27. Il apparaît néanmoins que cette solution souffre plusieurs objections. La première est que la procédure en référé alourdirait la procédure actuelle, en ajoutant une étape supplémentaire à celle déjà en vigueur. La seconde est que le recours à une procédure de référé se heurterait à la nature, par définition provisoire, des ordonnances du juge statuant en référé : la modification des documents d'identité ne saurait en effet être considérée comme une mesure provisoire. La troisième est que le juge des référés aurait toujours la possibilité de refuser ces demandes, au motif d'une « contestation sérieuse », tel que prévu par le code de procédure civile.

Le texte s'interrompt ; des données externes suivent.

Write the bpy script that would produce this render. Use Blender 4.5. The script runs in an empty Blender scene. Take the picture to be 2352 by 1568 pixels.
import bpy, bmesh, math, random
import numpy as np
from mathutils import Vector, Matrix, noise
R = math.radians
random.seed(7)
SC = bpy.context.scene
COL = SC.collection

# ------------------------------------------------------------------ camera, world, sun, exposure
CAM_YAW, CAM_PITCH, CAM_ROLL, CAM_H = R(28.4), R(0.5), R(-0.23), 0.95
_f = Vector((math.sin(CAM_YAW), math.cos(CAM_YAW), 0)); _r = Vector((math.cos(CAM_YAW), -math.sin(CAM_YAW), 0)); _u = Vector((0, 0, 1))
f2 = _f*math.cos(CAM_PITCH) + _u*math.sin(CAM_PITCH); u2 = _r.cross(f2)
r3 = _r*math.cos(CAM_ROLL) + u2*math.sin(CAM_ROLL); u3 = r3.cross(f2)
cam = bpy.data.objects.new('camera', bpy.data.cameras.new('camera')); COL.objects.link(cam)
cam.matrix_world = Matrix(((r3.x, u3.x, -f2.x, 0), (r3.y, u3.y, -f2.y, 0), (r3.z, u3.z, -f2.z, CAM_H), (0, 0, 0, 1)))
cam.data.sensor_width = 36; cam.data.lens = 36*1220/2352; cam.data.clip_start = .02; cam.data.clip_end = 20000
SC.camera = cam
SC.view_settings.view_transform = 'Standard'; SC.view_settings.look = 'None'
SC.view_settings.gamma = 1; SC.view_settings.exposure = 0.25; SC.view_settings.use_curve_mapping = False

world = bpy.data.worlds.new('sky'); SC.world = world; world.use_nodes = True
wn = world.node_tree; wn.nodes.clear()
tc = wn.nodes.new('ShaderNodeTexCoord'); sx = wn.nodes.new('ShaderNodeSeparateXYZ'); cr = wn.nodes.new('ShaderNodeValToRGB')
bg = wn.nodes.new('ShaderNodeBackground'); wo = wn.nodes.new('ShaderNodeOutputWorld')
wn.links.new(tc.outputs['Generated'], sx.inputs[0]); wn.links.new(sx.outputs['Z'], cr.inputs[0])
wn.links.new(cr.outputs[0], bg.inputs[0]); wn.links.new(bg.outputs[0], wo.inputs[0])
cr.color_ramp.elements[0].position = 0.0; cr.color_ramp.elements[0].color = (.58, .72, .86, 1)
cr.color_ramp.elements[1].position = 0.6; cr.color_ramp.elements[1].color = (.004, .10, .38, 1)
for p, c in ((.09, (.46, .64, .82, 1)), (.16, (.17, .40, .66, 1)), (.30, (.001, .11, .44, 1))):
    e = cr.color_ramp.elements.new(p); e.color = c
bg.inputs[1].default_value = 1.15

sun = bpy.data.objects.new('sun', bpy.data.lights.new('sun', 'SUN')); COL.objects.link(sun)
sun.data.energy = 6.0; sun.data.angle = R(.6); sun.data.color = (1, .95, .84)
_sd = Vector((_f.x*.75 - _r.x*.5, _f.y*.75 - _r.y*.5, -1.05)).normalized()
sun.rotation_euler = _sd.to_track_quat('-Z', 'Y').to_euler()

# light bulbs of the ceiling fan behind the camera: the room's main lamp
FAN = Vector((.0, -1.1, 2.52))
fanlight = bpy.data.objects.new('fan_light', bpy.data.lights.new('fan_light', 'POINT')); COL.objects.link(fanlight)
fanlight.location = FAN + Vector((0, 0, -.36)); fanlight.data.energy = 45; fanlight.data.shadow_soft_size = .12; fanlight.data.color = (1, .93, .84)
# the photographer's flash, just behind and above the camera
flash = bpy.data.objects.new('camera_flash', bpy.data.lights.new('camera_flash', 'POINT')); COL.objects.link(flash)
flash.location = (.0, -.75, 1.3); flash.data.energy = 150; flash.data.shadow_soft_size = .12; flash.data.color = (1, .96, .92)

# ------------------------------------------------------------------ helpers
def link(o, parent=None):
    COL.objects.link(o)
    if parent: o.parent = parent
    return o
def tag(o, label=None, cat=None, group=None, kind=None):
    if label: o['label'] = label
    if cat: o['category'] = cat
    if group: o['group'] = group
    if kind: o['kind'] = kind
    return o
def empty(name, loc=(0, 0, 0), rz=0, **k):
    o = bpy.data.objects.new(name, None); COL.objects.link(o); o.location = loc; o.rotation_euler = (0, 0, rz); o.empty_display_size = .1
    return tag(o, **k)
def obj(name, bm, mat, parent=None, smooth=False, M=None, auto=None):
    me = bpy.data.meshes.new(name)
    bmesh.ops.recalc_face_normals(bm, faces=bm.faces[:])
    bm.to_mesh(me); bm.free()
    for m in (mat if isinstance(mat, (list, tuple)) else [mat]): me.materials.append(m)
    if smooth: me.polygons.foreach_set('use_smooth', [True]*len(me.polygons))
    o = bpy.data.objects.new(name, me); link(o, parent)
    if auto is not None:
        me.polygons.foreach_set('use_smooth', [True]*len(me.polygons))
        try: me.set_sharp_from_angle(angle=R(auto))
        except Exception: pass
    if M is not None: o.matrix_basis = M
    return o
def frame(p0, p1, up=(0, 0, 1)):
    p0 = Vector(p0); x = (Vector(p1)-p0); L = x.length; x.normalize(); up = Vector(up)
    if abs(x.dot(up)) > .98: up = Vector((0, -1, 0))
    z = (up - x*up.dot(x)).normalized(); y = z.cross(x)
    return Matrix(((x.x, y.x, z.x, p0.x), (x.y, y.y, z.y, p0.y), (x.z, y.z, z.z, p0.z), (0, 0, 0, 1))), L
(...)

Il pourrait alors renvoyer la procédure au juge du fond ou demander des mesures d'instruction, le risque étant alors de retrouver les écueils de la situation actuelle.

28. La deuxième solution serait celle d'une déjudiciarisation totale de la procédure, qui consisterait alors en une simple déclaration faite devant un officier d'état civil. C'est l'option choisie par la loi argentine (15), qui comporte une garantie importante : en cas de seconde demande de changement de sexe à l'état civil, le traitement de la requête relève alors de la procédure judiciaire. Dans la loi argentine, la procédure déclarative va de pair avec la reconnaissance d'un nouveau droit subjectif, celui du droit à la reconnaissance de son identité de genre, droit qui sert de fondement et de justification à la procédure déclarative.

(15) Loi argentine 26743 du 23 mai 2012.